The idea of planting seeds that will hopefully have a deeper impact on the community and on the symphony long after I am a forgotten name, long after my portrait has faded on the wall. I would love to feel that there is, again it’s nothing to do with me and ego, but that there’s a legacy built. Of course, we already have a legacy.

What is it about classical music that makes it applicable to those different avenues?

I think it’s music in general. Music is, I think, one of the most direct forms of communication because you’re conveying meaning and emotion without words, and words are always open to interpretation. I always quote this record producer for Decca, Suvi Raj Grubb. He said “When you listen to a piece of great music, you suddenly feel a connection with someone long dead and you think, ‘Ah, someone else has been here before. I’m not alone.’ ” That for me is this thing.

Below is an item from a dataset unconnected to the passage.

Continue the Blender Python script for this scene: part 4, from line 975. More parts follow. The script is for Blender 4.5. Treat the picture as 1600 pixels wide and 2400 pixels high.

That’s why I think classical music is alive for me. It’s not a museum piece. It’s not like, “Come listen to what music 300 years ago sounded like.” It’s this “come and feel this emotion that somebody 300 years ago had and caught on a piece of paper, and you can now actually hear and be moved by.” …

Mahler was supposed to have said, “Tradition is not the worship of ashes but the preservation of fire.” It’s the same with Shakespeare and great literature. … Shakespeare had a way of putting down an idea, a feeling, an emotion. I often read Shakespeare or see a play, and there will be a line and I think, “Oh my God, that’s a thought that I had half formed in my head, and he’s put it down so beautifully and so perfectly,” and it’s the same with great music.